Parece que, nuestra idea de felicidad, es excluyente a los momentos en que hay lágrimas.
No hace mucho leí a Joyce Meyer, diciendo: “No esperes a que tu vida sea perfecta para comenzar a disfrutarla”, una idea que se contrapone a nuestro concepto de dicha, como una forma inmaculada de vida y sin mancha de dolor. Algo, que no alcanzamos a entender, es una utopía inalcanzable.
¿Cuándo nos logramos engañar de que, por así desearlo nosotros, el mundo, nuestro mundo, podía ser perfecto? ¿Cómo aspirar a que, siendo humanos falibles y mortales, podamos generar un mundo sin error y sin pérdidas? Con tantos ingredientes finitos: la salud, las bienes, los seres amados que nos rodean, ¿cómo es que esperamos una felicidad constante e inmortal?

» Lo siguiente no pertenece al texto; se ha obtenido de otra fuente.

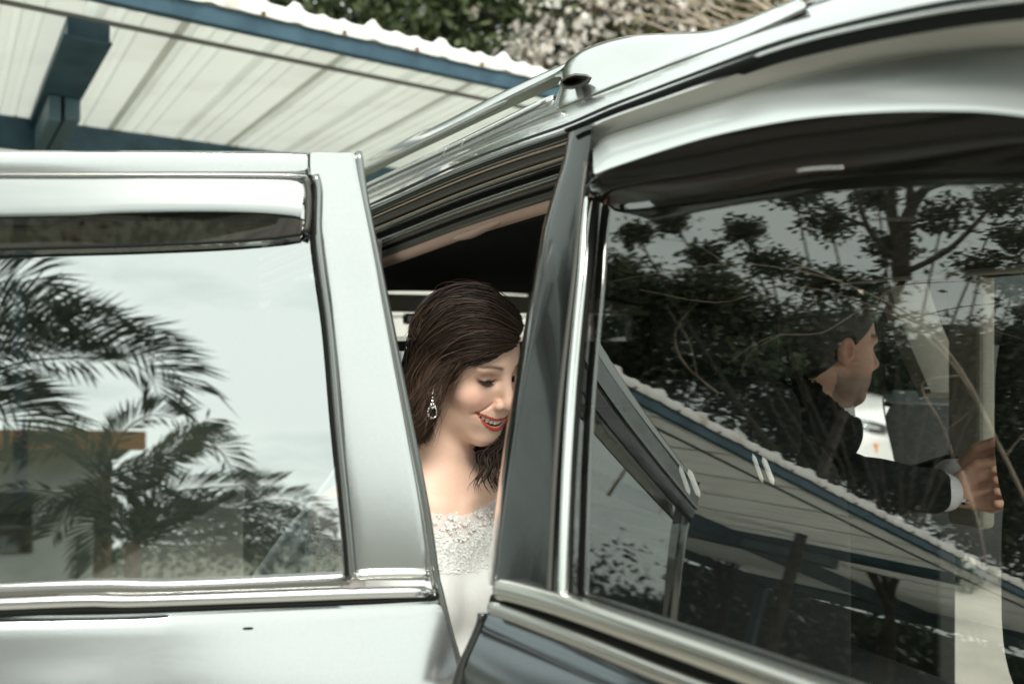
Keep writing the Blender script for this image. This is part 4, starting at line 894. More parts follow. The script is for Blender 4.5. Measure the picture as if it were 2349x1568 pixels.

Aun cuando parece imposible, la realidad de que podemos combinar los momentos dichosos con los sentimientos de tristeza, es mucho más cercana a nuestra verdadera existencia y naturaleza. Pero, ¡cuánta amargura surge de renunciar a disfrutar lo que si tenemos, en aras de los deseos frustrados e incumplidos! Y, aclaro, soy de las personas que defiendo nuestro derecho a derramar lágrimas si estamos viviendo el sufrimiento y el dolor. Sólo que, también rescato, ese hilo que nos une a las razones para disfrutar y seguir viviendo, ese que llamamos esperanza.
A mis cincuenta y uno, por experiencia, puedo asegurar que, también, podemos aprender a cantar bajo la lluvia y. . . disfrutarlo.